▶ _PROBLEM TO SOLVE_
Retype the lines beneath this one, from the first through the line containing "SC.camera = cam". Pictures are left out.

▶ _SUPPLIED MATERIAL_

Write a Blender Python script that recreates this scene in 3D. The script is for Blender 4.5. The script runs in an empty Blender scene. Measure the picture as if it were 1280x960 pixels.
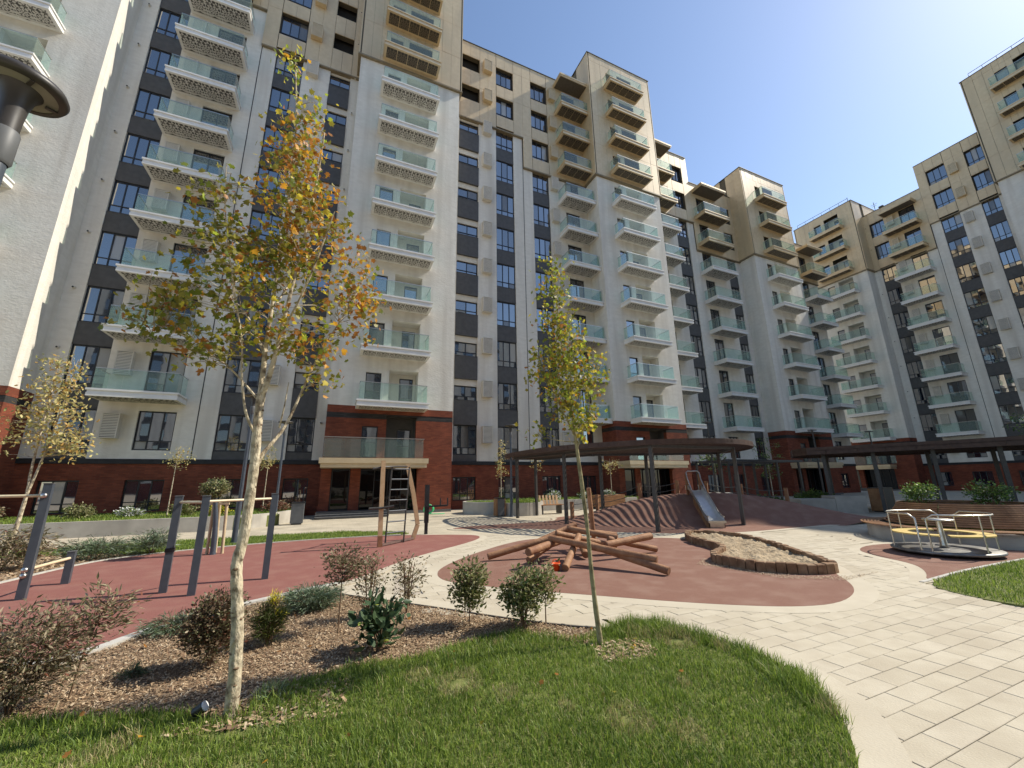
import bpy, math, random
import numpy as np
from mathutils import Vector, Matrix
R = math.radians
C = bpy.context.scene.collection
SC = bpy.context.scene
rnd = random.Random(7)
rng = np.random.default_rng(11)

# ------------------------------------------------------------------ camera
cam_d = bpy.data.cameras.new('camera'); cam = bpy.data.objects.new('camera', cam_d); C.objects.link(cam)
cam_d.sensor_fit = 'HORIZONTAL'; cam_d.sensor_width = 36.0; cam_d.lens = 14.0625
cam_d.clip_start = 0.05; cam_d.clip_end = 3000.0
PITCH, ROLL, YAW, EYE = R(13.77), R(-0.865), R(23.94), 1.6
_F = Vector((math.sin(YAW), math.cos(YAW), 0)); _Rt = Vector((math.cos(YAW), -math.sin(YAW), 0)); _U = Vector((0, 0, 1))
_f = math.cos(PITCH) * _F + math.sin(PITCH) * _U; _u = -math.sin(PITCH) * _F + math.cos(PITCH) * _U
_r2 = math.cos(ROLL) * _Rt + math.sin(ROLL) * _u; _u2 = -math.sin(ROLL) * _Rt + math.cos(ROLL) * _u
mw = Matrix.Identity(4)
for i in range(3):
    mw[i][0] = _r2[i]; mw[i][1] = _u2[i]; mw[i][2] = -_f[i]
mw[0][3], mw[1][3], mw[2][3] = 0.0, 0.0, EYE
cam.matrix_world = mw
SC.camera = cam

# ------------------------------------------------------------------ sky, sun, exposure
SUN_EL, SUN_S = R(44.8), 0.145                     # the sun stands along +X, a little towards -Y
sun_dir = Vector((1.0, -SUN_S, 0.0)).normalized() * math.cos(SUN_EL) + Vector((0, 0, math.sin(SUN_EL)))
world = bpy.data.worlds.new('World'); SC.world = world; world.use_nodes = True
wn = world.node_tree.nodes; wl = world.node_tree.links
bg = wn['Background']; bg.inputs['Strength'].default_value = 0.148
sky = wn.new('ShaderNodeTexSky'); sky.sky_type = 'NISHITA'; sky.sun_disc = False
sky.sun_elevation = SUN_EL; sky.sun_rotation = math.atan2(sun_dir.x, sun_dir.y)
sky.air_density = 1.0; sky.dust_density = 0.45; sky.ozone_density = 1.2; sky.altitude = 400
wl.new(sky.outputs[0], bg.inputs['Color'])
sun_d = bpy.data.lights.new('sun', 'SUN'); sun_d.energy = 4.3; sun_d.angle = R(0.53); sun_d.color = (1.0, 0.925, 0.79)
sun = bpy.data.objects.new('sun', sun_d); C.objects.link(sun)
sun.rotation_euler = (-sun_dir).to_track_quat('-Z', 'Y').to_euler(); sun.location = (40, -5, 60)
SC.view_settings.view_transform = 'Standard'; SC.view_settings.look = 'None'
SC.view_settings.exposure = 0.5; SC.view_settings.gamma = 1.0
SC.render.engine = 'CYCLES'
SC.cycles.max_bounces = 7; SC.cycles.transparent_max_bounces = 12
SC.cycles.caustics_reflective = False; SC.cycles.caustics_refractive = False

# ------------------------------------------------------------------ object helpers
def tag(o, label=None, cat=None, group=None, kind=None):
    if label: o['label'] = label
    if cat: o['category'] = cat
    if group: o['group'] = group
    if kind: o['kind'] = kind
    return o

def thing(name, loc, label, cat, group=None, rz=0.0):
    o = bpy.data.objects.new(name, None); C.objects.link(o)
    o.location = loc; o.rotation_euler = (0, 0, rz); o.empty_display_size = 0.2
    return tag(o, label, cat, group)

def link(name, mesh, parent=None, loc=(0, 0, 0), rot=(0, 0, 0), scale=None):
    o = bpy.data.objects.new(name, mesh); C.objects.link(o)
    if parent is not None: o.parent = parent
    o.location = loc; o.rotation_euler = rot
    if scale is not None: o.scale = scale
    return o

def copy_tree(o, parent=None):
    c = o.copy(); C.objects.link(c); c.parent = parent
    for ch in list(o.children): copy_tree(ch, c)
    return c

class MB:
    """collects vertices and faces of one part"""
    def __init__(s): s.v = []; s.f = []; s.m = []; s.sm = []
    def add(s, vs, fs, m=0, smooth=False):
        b = len(s.v); s.v.extend(tuple(p) for p in vs)
        for f in fs: s.f.append(tuple(b + i for i in f)); s.m.append(m); s.sm.append(smooth)
    def box(s, x0, x1, y0, y1, z0, z1, m=0):
        s.add([(x0, y0, z0), (x1, y0, z0), (x1, y1, z0), (x0, y1, z0), (x0, y0, z1), (x1, y0, z1), (x1, y1, z1), (x0, y1, z1)],
              [(3, 2, 1, 0), (4, 5, 6, 7), (0, 1, 5, 4), (1, 2, 6, 5), (2, 3, 7, 6), (3, 0, 4, 7)], m)
    def bar(s, a, b, w, h, m=0, up=(0, 0, 1)):
        a = Vector(a); b = Vector(b); d = (b - a).normalized(); up = Vector(up)
        sd = d.cross(up)
        if sd.length < 1e-4: sd = d.cross(Vector((0, 1, 0)))
        sd.normalize(); un = sd.cross(d).normalized()
        vs = []
        for p in (a, b):
            for i, j in ((-1, -1), (1, -1), (1, 1), (-1, 1)): vs.append(p + sd * (i * w / 2) + un * (j * h / 2))
        s.add(vs, [(3, 2, 1, 0), (4, 5, 6, 7), (0, 1, 5, 4), (1, 2, 6, 5), (2, 3, 7, 6), (3, 0, 4, 7)], m)
    def tube(s, pts, r, n=8, m=0, caps=True, smooth=True):
        pts = [Vector(p) for p in pts]; k = len(pts)
        rs = [r] * k if not hasattr(r, '__len__') else list(r)
        ref = Vector((0, 0, 1)); vs = []; pv = None
        for i in range(k):
            d = (pts[min(i + 1, k - 1)] - pts[max(i - 1, 0)])
            if d.length < 1e-9: d = Vector((0, 0, 1))
            d.normalize()
            if pv is None:
                x = d.cross(ref)
                if x.length < 1e-3: x = d.cross(Vector((1, 0, 0)))
            else:
                x = pv - d * pv.dot(d)
                if x.length < 1e-4: x = d.cross(ref)
            x.normalize(); pv = x; y = d.cross(x)
            for j in range(n):
                t = 2 * math.pi * j / n; vs.append(pts[i] + (x * math.cos(t) + y * math.sin(t)) * rs[i])
        fs = [(i * n + j, i * n + (j + 1) % n, (i + 1) * n + (j + 1) % n, (i + 1) * n + j) for i in range(k - 1) for j in range(n)]
        s.add(vs, fs, m, smooth)
        if caps:
            s.add(vs[:n], [tuple(range(n - 1, -1, -1))], m); s.add(vs[-n:], [tuple(range(n))], m)
    def lathe(s, prof, n=24, c=(0, 0), m=0, a0=0.0, a1=2 * math.pi, smooth=True):
        full = abs(a1 - a0 - 2 * math.pi) < 1e-6; k = n if full else n + 1; vs = []
        for i in range(k):
            t = a0 + (a1 - a0) * i / n
            for r, z in prof: vs.append((c[0] + r * math.cos(t), c[1] + r * math.sin(t), z))
        p = len(prof)
        fs = [(i * p + j, ((i + 1) % k) * p + j, ((i + 1) % k) * p + j + 1, i * p + j + 1) for i in range(n) for j in range(p - 1)]
        s.add(vs, fs, m, smooth)
    def prism(s, poly, z0, z1, m=0, bottom=True):
        n = len(poly); a = sum(poly[i][0] * poly[(i + 1) % n][1] - poly[(i + 1) % n][0] * poly[i][1] for i in range(n))
        if a < 0: poly = poly[::-1]
        vs = [(x, y, z0) for x, y in poly] + [(x, y, z1) for x, y in poly]
        fs = [tuple(range(n, 2 * n))] + [(i, (i + 1) % n, n + (i + 1) % n, n + i) for i in range(n)]
        if bottom: fs.append(tuple(range(n - 1, -1, -1)))
        s.add(vs, fs, m)
    def mesh(s, name, mats):
        me = bpy.data.meshes.new(name); me.from_pydata(s.v, [], s.f)
        for m in (mats if isinstance(mats, (list, tuple)) else [mats]): me.materials.append(m)
        me.polygons.foreach_set('material_index', s.m); me.polygons.foreach_set('use_smooth', s.sm)
        me.update(); return me
    def build(s, name, mats, parent=None, loc=(0, 0, 0), rot=(0, 0, 0)):
        return link(name, s.mesh(name, mats), parent, loc, rot)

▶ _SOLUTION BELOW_
Write a Blender Python script that recreates this scene in 3D. The script is for Blender 4.5. The script runs in an empty Blender scene. Measure the picture as if it were 1280x960 pixels.
import bpy, math, random
import numpy as np
from mathutils import Vector, Matrix
R = math.radians
C = bpy.context.scene.collection
SC = bpy.context.scene
rnd = random.Random(7)
rng = np.random.default_rng(11)

# ------------------------------------------------------------------ camera
cam_d = bpy.data.cameras.new('camera'); cam = bpy.data.objects.new('camera', cam_d); C.objects.link(cam)
cam_d.sensor_fit = 'HORIZONTAL'; cam_d.sensor_width = 36.0; cam_d.lens = 14.0625
cam_d.clip_start = 0.05; cam_d.clip_end = 3000.0
PITCH, ROLL, YAW, EYE = R(13.77), R(-0.865), R(23.94), 1.6
_F = Vector((math.sin(YAW), math.cos(YAW), 0)); _Rt = Vector((math.cos(YAW), -math.sin(YAW), 0)); _U = Vector((0, 0, 1))
_f = math.cos(PITCH) * _F + math.sin(PITCH) * _U; _u = -math.sin(PITCH) * _F + math.cos(PITCH) * _U
_r2 = math.cos(ROLL) * _Rt + math.sin(ROLL) * _u; _u2 = -math.sin(ROLL) * _Rt + math.cos(ROLL) * _u
mw = Matrix.Identity(4)
for i in range(3):
    mw[i][0] = _r2[i]; mw[i][1] = _u2[i]; mw[i][2] = -_f[i]
mw[0][3], mw[1][3], mw[2][3] = 0.0, 0.0, EYE
cam.matrix_world = mw
SC.camera = cam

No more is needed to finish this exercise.